Now as the name suggests increasing functions are the functions whose value increases as we increase x. Hence increasing functions are the functions for which we have whenever ${{x}_{1}}> {{x}_{2}}$ we have $f({{x}_{1}}) >f({{x}_{2}})$ . Similarly decreasing function is the function whose value decreases with increase in c hence for a decreasing functions we have whenever \[{{x}_{1}}> {{x}_{2}}\] we have $f({{x}_{1}})< f({{x}_{2}})$ . Now, this can be possible that the function increases in one interval and decreases in another interval. Then the function is neither increasing nor decreasing. But we can specify the intervals in which it is increasing, not decreasing.
Now to check the nature of the function f(x) we have the first derivative test.
According to the first derivative test if f(x) is increasing if $f’(x) > 0$ and f(x) is decreasing if $f’(x) < 0.$
Now consider the function $f(x)=\sin x$ . Differentiating with respect to x we get.
$f'(x)=\cos x$
Now let us draw the graph of $\cos x$ for $x\in \left( 0,\pi \right)$

Hence by observing the graph we can say that $\cos x> 0$ for $x\in \left( 0,\dfrac{\pi }{2} \right)$ and $\cos x<0$ for $x\in \left( \dfrac{\pi }{2},\pi \right)$ .
Hence we can say that $\sin x$ is increasing for $x\in \left( 0,\dfrac{\pi }{2} \right)$ and decreasing for $x\in \left( \dfrac{\pi }{2},\pi \right)$ and hence neither decreasing nor increasing for $x\in \left( 0,\pi \right)$ .

Note: Now note that we can also make these conclusions without using the first derivative test. Let us draw the graph of sin x.
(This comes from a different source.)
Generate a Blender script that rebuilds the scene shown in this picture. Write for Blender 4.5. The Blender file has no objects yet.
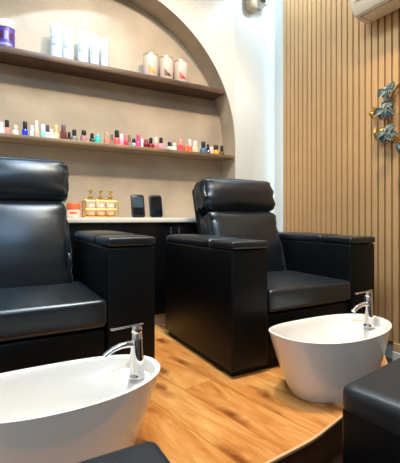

Now we can see that the value of the function increases with x when $x\in \left( 0,\dfrac{\pi }{2} \right)$ and the value of function decreases for $x\in \left( \dfrac{\pi }{2},\pi \right)$ . Hence we can say that $\sin x$ is increasing for $x\in \left( 0,\dfrac{\pi }{2} \right)$ and decreasing for $x\in \left( \dfrac{\pi }{2},\pi \right)$ .